O acordo nuclear com o Irã - designado "Joint Comprehensive Plan of Action" (JCPOA) - foi um dos principais legados da gestão Obama, de que Biden foi vice-presidente. Foi importante para conter a escalada de tensões entre os países e controlar movimentos geopolíticos na região, ainda que tenha tido altas taxas de desaprovação, mesmo na época de sua formalização, em 2015. Duramente criticado por Trump, tornou-se objeto central de disputas.

Em 2018, os Estados Unidos anunciaram oficialmente a sua retirada do JCPOA e divulgaram sanções ao Irã como parte de uma política de "pressão máxima". O Irã respondeu aumentando o enriquecimento de urânio. Em 2019, a administração Trump designou um braço do exército iraniano como organização terrorista estrangeira. No mesmo ano, os Estados Unidos acusaram o Irã por ataques contra dois petroleiros nas proximidades do Estreito de Ormuz. Na ocasião, Trump referiu-se ao país como "uma nação do terror". Meses depois, os norte-americanos também imputaram responsabilidade aos iranianos sobre drones que tinham atacado as instalações da Saudi Aramco, na Arábia Saudita.

No começo de 2020 os Estados Unidos executaram Qasem Soleimani, comandante da Força Quds da Guarda Revolucionária, em Bagdá. Ele era considerado a segunda pessoa mais poderosa do Irã, depois do líder supremo Ali Khamenei. Segundo os norte-americanos, essa teria sido uma resposta à tentativa de ataque à uma embaixada dos Estados Unidos no fim do ano anterior por manifestantes iraquianos e milícias apoiadas pelo governo iraniano. Foi quando o Irã declarou vingança e anunciou que não mais se comprometeria com as restrições do acordo nuclear de 2015.

Conforme conta a história, se questões estruturais já fazem o cenário ser intrincado, não resta dúvida que a deterioração da confiança ocorrida nos últimos anos agregou ainda mais complexidade ao contexto negocial. O desafio é, portanto, enorme para Biden.
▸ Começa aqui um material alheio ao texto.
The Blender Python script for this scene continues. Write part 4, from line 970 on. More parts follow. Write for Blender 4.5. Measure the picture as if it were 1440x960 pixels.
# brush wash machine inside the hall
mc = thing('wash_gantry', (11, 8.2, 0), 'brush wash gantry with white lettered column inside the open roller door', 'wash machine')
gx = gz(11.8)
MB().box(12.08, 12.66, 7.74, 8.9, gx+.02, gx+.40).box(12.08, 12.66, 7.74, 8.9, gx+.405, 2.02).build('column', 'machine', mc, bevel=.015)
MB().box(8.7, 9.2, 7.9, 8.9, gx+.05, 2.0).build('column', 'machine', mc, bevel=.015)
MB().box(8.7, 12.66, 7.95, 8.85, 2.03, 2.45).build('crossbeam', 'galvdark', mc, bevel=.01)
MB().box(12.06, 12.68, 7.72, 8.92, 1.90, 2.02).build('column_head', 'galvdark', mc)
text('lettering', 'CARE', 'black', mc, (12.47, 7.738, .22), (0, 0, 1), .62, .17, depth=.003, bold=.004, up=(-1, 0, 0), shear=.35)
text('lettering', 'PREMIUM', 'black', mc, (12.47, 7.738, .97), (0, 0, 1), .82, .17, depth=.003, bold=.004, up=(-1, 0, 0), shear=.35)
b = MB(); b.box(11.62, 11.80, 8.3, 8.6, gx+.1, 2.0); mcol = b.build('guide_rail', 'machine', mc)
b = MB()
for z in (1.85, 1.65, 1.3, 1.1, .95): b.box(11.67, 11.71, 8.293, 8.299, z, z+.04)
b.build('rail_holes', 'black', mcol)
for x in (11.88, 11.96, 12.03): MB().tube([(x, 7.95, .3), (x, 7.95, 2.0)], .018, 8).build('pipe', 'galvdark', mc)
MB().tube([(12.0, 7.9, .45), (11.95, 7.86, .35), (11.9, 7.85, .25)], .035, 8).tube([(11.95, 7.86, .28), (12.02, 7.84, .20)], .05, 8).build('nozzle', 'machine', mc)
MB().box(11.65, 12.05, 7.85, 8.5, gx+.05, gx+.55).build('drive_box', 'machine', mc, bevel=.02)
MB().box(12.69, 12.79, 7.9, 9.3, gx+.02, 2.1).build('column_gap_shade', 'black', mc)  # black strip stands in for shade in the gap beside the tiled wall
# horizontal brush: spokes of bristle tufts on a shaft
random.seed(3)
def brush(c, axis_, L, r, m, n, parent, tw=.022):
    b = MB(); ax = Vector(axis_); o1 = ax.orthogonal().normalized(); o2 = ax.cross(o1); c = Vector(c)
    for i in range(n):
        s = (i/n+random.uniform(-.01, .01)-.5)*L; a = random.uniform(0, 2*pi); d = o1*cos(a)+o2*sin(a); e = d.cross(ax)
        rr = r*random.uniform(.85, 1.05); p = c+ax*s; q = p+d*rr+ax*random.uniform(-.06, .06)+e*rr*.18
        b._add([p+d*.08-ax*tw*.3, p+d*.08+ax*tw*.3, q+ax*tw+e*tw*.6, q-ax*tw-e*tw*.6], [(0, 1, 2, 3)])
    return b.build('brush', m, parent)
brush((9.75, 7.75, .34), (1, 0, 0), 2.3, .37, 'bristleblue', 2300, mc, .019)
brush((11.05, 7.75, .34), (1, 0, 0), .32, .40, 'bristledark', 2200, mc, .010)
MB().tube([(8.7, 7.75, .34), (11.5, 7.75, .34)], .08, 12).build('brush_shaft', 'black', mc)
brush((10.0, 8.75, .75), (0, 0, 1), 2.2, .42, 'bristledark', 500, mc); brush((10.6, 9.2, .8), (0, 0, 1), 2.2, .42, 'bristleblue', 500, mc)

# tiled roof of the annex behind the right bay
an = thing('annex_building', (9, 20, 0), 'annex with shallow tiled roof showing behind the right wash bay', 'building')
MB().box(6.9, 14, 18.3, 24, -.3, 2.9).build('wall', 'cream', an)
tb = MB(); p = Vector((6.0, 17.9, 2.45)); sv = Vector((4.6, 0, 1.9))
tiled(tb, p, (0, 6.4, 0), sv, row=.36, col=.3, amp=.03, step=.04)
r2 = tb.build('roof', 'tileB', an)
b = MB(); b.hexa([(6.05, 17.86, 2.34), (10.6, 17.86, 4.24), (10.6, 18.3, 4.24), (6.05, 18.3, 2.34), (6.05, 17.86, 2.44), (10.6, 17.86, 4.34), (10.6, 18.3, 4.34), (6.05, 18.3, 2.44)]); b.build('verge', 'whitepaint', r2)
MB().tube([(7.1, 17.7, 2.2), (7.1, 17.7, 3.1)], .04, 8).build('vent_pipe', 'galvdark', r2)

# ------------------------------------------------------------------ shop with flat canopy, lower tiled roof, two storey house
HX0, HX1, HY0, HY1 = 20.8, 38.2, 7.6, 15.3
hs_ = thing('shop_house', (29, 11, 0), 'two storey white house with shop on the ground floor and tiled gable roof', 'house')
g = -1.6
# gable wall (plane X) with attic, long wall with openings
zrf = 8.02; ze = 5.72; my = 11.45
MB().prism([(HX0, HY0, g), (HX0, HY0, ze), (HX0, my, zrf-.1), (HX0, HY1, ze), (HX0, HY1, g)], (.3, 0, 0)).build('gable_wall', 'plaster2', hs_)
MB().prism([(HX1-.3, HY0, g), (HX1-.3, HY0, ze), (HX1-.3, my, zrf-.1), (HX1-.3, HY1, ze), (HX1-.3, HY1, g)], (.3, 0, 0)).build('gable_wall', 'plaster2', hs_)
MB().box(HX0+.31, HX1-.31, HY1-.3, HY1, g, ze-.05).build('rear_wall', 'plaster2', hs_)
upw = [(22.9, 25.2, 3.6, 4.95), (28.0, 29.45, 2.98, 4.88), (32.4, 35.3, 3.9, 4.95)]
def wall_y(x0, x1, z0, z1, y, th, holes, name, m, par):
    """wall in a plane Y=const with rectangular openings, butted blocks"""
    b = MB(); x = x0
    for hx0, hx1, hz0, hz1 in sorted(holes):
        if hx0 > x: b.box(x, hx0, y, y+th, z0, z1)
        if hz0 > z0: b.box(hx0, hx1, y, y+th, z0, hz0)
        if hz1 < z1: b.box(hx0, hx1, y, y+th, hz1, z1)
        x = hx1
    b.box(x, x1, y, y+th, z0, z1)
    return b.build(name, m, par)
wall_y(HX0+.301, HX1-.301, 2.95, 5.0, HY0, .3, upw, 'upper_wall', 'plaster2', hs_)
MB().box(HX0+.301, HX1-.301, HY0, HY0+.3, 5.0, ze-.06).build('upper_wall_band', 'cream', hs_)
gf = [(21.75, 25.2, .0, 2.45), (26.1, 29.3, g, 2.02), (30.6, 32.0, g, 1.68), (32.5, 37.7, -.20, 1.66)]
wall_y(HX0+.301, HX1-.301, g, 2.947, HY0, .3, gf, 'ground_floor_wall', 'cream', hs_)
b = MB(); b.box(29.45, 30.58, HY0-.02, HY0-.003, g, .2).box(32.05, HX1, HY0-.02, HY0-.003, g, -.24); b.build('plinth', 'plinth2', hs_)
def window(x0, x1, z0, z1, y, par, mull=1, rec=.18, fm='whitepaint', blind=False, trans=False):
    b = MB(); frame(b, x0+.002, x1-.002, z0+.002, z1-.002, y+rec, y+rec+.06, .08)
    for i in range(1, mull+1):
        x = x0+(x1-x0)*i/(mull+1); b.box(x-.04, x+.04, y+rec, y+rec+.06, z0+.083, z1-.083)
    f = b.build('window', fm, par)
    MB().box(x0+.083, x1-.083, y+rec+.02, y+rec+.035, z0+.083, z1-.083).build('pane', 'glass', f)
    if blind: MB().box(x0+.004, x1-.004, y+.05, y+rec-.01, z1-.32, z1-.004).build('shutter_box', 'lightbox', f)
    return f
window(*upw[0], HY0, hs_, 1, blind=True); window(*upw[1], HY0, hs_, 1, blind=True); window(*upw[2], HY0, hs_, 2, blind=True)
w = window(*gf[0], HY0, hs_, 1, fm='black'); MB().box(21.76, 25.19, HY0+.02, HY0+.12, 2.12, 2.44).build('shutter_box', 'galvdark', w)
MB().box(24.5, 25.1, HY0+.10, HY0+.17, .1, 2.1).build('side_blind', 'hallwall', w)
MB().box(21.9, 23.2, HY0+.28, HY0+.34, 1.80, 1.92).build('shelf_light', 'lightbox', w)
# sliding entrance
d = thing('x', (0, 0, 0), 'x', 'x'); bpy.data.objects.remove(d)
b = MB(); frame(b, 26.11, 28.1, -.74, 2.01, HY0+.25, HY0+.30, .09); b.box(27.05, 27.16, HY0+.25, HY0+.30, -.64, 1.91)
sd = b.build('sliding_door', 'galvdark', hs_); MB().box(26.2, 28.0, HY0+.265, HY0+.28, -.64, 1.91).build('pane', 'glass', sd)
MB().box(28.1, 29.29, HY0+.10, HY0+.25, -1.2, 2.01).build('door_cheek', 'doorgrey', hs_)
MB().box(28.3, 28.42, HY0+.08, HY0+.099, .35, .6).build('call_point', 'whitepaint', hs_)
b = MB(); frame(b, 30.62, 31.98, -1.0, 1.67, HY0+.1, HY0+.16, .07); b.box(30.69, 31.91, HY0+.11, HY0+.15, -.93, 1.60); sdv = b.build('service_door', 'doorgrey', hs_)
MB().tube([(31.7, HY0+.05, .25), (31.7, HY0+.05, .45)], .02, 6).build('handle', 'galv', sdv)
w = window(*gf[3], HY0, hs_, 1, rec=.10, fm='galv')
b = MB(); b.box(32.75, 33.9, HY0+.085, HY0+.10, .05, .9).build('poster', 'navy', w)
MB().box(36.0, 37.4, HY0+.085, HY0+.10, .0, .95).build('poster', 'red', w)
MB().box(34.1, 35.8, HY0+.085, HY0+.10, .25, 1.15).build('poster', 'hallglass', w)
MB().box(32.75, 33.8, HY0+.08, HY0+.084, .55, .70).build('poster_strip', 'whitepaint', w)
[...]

Embora tenha criticado as ações de Trump, seu governo enfrentará dificuldades reais na tentativa de trilhar caminhos alternativos. Do ponto de vista sistêmico, a reconstrução do relacionamento bilateral e, principalmente, a renegociação das salvaguardas nucleares, esbarram na triangulação com outras potências. Do ponto de vista doméstico, implica criar consensos sensíveis: primeiro, com a oposição republicana, depois, entre os democratas e, por fim, junto da opinião pública norte-americana.

Dados da Gallup, indicam que, em 2020, cerca de 88% dos entrevistados mostravam visão desfavorável sobre o Irã. Quando perguntados sobre qual país, em qualquer lugar do mundo, consideravam o maior inimigo dos Estados Unidos, o Irã apareceu em terceiro lugar, atrás apenas de Rússia e China. Em 2020, 19% referiram-se dessa forma ao Irã. Em 2015 havia sido apenas 9%.

A análise de política externa costuma levar em consideração continuidades e rupturas entre novos e velhos governos. Isso significa comparar, a todo tempo, o discurso e as práticas da administração vigente em relação às suas antecessoras. Para além de notar mudanças, trata-se de um método eficaz tanto para avaliar as principais causas que levam os governos a adotarem novos rumos quanto para medir a extensão dessas alterações.

Desse ponto de vista, parece claro que, até o momento, prevalecem mais traços de mudanças de orientação internacional, por parte da gestão Biden, do que sinais de alinhamento com o governo Trump. No entanto, não se pode ignorar que também ocorrerão decepções: pode ser o caso da relação com o Irã.